As I was finishing up things yesterday, soaking up the sun and trying not to get blown away. I was reflecting on the past year, the summer, our place, our life, well you get the picture. I was like the computer with a screen full of open tabs. My mind landed on Paul Harvey, I suppose because I was on a radio talk show. Did you ever listen to him on the radio? I loved when he was on, I loved hearing “the rest of the story” and I loved his voice and eloquence long before the Super Bowl commercial. Of course though it was the speech on the commercial that was running through my head yesterday. This morning I did a little digging about that speech. While I adore his "So God Made a Farmer" speech originally given at the 1978 Future Farmers of America convention. I found the original text that inspired Harvey to be just as moving.


Boston B. Blackwood a dirt farmer in the 30’s and 40’s wrote a description of a “dirt farmer” which was published in The Farmer-Stockman magazine in 1940.

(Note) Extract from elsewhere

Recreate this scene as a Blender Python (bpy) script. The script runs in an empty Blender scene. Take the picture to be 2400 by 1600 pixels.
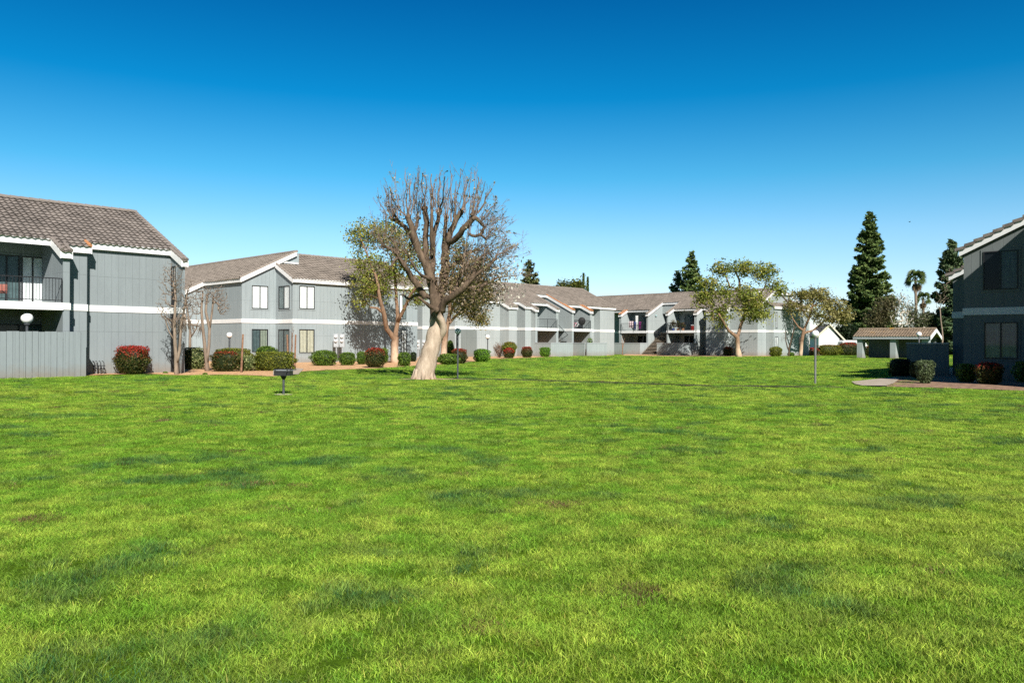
import bpy, math, random
import numpy as np
from mathutils import Vector, noise as mnoise
random.seed(7); rng = np.random.default_rng(7)
sc = bpy.context.scene; COL = sc.collection
FPX = 1867.0; EYE = 1.5
AX, AY = math.sin(math.radians(44)), math.cos(math.radians(44))   # street-grid direction a
BX, BY = -AY, AX                                                  # street-grid direction b
def yh(px): return 802 + 0.0039*(px-1200)
def gpt(px, y):                                                   # ground point seen at a photo pixel
    t = EYE*FPX/(y-yh(px)); return (px-1200)/FPX*t, t
def zat(px, y, t): return EYE + (yh(px)-y)*t/FPX
def gnd(x, y):
    h = 0.035*mnoise.noise(Vector((x*0.10, y*0.10, 3.1))) + 0.02*mnoise.noise(Vector((x*0.45, y*0.45, 9.1)))
    k = max(0.0, min(1.0, (34-y)/10)) if y > 24 else 1.0
    return h*max(k, 0.25)
# ---------------------------------------------------------------- materials
def new_mat(name):
    m = bpy.data.materials.new(name); m.use_nodes = True
    nt = m.node_tree; nt.nodes.clear()
    out = nt.nodes.new('ShaderNodeOutputMaterial'); b = nt.nodes.new('ShaderNodeBsdfPrincipled')
    nt.links.new(b.outputs[0], out.inputs[0]); return m, nt, b, out
def N(nt, typ, **kw):
    n = nt.nodes.new(typ)
    for k, v in kw.items():
        if k in n.inputs: n.inputs[k].default_value = v
        else: setattr(n, k, v)
    return n
def ramp(nt, src, stops):
    r = nt.nodes.new('ShaderNodeValToRGB'); cr = r.color_ramp
    while len(cr.elements) < len(stops): cr.elements.new(0.5)
    for e, (p, c) in zip(cr.elements, stops): e.position = p; e.color = (*c, 1)
    nt.links.new(src, r.inputs[0]); return r
def noisy(name, c1, c2, scale=3, rough=0.8, bump=0.0, detail=6, bscale=None, spec=0.3, metal=0.0, stretch=(1,1,1)):
    m, nt, b, out = new_mat(name)
    g = N(nt, 'ShaderNodeNewGeometry'); mp = N(nt, 'ShaderNodeMapping'); mp.inputs['Scale'].default_value = stretch
    nt.links.new(g.outputs['Position'], mp.inputs[0])
    n = N(nt, 'ShaderNodeTexNoise', Scale=scale, Detail=detail, Roughness=0.6); nt.links.new(mp.outputs[0], n.inputs['Vector'])
    r = ramp(nt, n.outputs[0], [(0.3, c1), (0.7, c2)]); nt.links.new(r.outputs[0], b.inputs['Base Color'])
    b.inputs['Roughness'].default_value = rough; b.inputs['Specular IOR Level'].default_value = spec; b.inputs['Metallic'].default_value = metal
    if bump:
        n2 = N(nt, 'ShaderNodeTexNoise', Scale=bscale or scale*6, Detail=5); nt.links.new(mp.outputs[0], n2.inputs['Vector'])
        bp = N(nt, 'ShaderNodeBump', Strength=bump, Distance=0.02); nt.links.new(n2.outputs[0], bp.inputs['Height']); nt.links.new(bp.outputs[0], b.inputs['Normal'])
    return m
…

"He is the world's greatest optimist. He believes that the fact he has come this far is proof that he can continue to the end. He buries last year's disappointments with the spring breaking and lives for the future. He must have the heart to plant in hope, cultivate in faith, and end in failure, and then start all over with greater hope and strong faith.”
"This is a dirt farmer. Heaven help the family that depends on him for its support. Heaven help the nation that does not have him to depend on for its support."

I’m still harvesting from the garden, plantings that finally did come to an actual crop. Last week though we got cold, cold enough that there are light patches in the garden that got a touch of burn, the first signs of the end of the season. I’ve harvested what little popcorn made it, and I’ve cleaned up the rows that are done for the year. I’ll put some organic amendments on, tucking them in for the winter and wait for spring, the future, because it will be better than this year. The words of both Harvey and Blackwood are so true, they hit home. I’ve already planted wheat and rye to harvest next year to make loaves and loaves of bread for our farm shares, and… it’s coming up. The fields are starting to show little green blades of a bright future and I’ll get my garlic in before Halloween to harvest next June, but all these crops I’ve planted or getting ready to plant, need rain.


So the forecast of rain for the rest of this week giving us a possible 3”-5” (or even just a trace) will be welcomed. I will wear my mud boots, and carry my bright umbrella stomp in the mud puddles with my children and welcome everyone who is willing to come see us this weekend. We will still have pizza, even though it may be to wet to picnic on the lawn and we have to settle for tables and chairs in the lean to of the barn. I look forward to many conversations with folks this weekend, sharing my farm and my family with our community. If it’s to cold out, we will start a fire in the market and warm everyone up!